2870. (a) Any provision in an employment agreement which provides that an employee shall assign, or offer to assign, any of his or her rights in an invention to his or her employer shall not apply to an invention that the employee developed entirely on his or her own time without using the employer’s equipment, supplies, facilities or trade secret information except for those inventions that either:
(1) Relate at the time of conception or reduction to practice of the invention to the employer’s business, or actual or demonstrably anticipated research or development of the employer; or
(2) Result from any work performed by the employee for the employer.
(b) To the extent a provision in an employment agreement purports to require an employee to assign an invention otherwise excluded from being required to be assigned under subdivision (a), the provision is against the policy of this state and is unenforceable.
2871. No employee shall require a provision made void and unenforceable by Section 2870 as a condition of employment or continued employment.
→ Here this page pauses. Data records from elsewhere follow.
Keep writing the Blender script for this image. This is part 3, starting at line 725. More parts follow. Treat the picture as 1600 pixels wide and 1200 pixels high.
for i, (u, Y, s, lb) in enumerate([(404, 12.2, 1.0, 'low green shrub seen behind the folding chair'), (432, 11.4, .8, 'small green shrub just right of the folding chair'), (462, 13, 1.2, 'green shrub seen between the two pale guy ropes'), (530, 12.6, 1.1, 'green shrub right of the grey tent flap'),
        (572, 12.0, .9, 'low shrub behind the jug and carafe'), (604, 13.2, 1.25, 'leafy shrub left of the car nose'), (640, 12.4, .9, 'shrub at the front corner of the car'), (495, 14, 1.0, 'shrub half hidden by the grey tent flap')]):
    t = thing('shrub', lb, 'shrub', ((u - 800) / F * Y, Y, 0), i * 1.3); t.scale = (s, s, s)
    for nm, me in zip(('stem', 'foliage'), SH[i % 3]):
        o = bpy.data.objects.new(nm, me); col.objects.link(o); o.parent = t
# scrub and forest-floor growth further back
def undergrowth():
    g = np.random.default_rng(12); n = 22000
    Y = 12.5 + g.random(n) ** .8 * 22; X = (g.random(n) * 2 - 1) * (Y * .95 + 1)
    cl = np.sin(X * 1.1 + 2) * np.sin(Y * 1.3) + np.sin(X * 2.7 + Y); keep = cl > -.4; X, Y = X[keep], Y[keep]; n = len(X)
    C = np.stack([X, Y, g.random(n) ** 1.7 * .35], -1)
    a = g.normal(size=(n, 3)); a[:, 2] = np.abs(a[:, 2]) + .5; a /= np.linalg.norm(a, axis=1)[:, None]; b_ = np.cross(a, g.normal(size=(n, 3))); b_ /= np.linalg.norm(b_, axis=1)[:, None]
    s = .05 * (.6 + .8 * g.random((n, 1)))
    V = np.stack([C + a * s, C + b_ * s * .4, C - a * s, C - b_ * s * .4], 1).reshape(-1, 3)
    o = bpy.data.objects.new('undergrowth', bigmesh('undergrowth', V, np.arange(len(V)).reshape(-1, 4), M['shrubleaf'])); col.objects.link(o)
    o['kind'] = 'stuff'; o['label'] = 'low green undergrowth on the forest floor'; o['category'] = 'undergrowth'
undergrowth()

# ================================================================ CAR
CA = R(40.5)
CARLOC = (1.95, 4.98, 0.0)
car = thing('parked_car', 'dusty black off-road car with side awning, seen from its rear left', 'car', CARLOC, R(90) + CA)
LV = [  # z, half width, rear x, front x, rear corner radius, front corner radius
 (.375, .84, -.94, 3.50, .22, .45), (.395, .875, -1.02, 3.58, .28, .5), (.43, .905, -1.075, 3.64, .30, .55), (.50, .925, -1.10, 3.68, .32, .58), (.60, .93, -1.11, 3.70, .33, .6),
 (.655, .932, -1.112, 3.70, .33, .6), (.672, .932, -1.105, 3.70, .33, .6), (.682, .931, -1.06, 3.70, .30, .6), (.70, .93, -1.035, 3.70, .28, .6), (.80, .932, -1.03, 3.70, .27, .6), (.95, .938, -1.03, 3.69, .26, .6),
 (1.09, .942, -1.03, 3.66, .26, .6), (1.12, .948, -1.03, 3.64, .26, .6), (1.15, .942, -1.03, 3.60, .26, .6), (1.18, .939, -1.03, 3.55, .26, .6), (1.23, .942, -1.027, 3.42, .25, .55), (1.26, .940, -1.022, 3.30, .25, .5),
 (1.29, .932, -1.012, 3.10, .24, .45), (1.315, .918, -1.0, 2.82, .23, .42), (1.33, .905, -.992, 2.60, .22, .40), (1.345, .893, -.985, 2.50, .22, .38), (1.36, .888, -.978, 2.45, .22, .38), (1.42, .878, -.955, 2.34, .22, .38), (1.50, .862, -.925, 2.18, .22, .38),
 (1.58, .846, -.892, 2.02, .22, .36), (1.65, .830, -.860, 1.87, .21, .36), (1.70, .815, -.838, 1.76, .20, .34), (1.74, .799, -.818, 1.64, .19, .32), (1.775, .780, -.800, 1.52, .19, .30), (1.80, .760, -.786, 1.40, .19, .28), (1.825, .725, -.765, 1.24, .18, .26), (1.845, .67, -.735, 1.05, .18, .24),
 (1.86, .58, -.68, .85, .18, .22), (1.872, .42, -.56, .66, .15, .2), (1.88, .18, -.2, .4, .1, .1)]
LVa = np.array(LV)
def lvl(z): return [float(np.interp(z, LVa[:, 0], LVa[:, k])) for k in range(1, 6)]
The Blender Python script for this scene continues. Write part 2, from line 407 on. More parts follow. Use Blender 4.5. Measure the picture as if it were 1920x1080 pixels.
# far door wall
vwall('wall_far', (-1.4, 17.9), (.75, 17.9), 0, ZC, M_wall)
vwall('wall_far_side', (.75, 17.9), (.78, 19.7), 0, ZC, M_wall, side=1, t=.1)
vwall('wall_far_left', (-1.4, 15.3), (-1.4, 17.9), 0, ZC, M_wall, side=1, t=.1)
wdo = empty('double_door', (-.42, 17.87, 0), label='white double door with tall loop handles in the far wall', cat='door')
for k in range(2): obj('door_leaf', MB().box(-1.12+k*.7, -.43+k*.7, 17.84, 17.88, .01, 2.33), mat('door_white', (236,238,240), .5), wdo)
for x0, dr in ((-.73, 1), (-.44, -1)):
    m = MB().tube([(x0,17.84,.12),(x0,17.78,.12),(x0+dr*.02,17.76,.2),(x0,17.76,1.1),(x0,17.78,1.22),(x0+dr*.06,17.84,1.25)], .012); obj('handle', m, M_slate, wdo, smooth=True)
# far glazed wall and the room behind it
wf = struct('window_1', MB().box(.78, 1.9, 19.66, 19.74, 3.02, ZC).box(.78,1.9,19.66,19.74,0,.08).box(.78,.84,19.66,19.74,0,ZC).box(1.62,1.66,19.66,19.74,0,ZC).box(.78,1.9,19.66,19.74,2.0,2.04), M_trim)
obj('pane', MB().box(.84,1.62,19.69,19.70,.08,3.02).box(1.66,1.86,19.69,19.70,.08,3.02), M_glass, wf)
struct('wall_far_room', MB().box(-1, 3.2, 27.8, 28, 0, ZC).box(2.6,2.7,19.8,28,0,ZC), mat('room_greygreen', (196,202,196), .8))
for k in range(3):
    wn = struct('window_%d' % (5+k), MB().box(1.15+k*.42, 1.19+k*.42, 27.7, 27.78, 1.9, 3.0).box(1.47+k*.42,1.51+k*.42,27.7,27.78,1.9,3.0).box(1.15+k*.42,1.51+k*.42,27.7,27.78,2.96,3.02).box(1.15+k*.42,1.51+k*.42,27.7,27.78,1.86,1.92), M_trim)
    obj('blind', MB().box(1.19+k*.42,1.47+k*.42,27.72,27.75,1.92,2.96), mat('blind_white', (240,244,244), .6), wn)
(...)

Nothing in this article shall be construed to forbid or restrict the right of an employer to provide in contracts of employment for disclosure, provided that any such disclosures be received in confidence, of all of the employee’s inventions made solely or jointly with others during the term of his or her employment, a review process by the employer to determine such issues as may arise, and for full title to certain patents and inventions to be in the United States, as required by contracts between the employer and the United States or any of its agencies.
2872. If an employment agreement entered into after January 1, 1980, contains a provision requiring the employee to assign or offer to assign any of his or her rights in any invention to his or her employer, the employer must also, at the time the agreement is made, provide a written notification to the employee that the agreement does not apply to an invention which qualifies fully under the provisions of Section 2870. In any suit or action arising thereunder, the burden of proof shall be on the employee claiming the benefits of its provisions.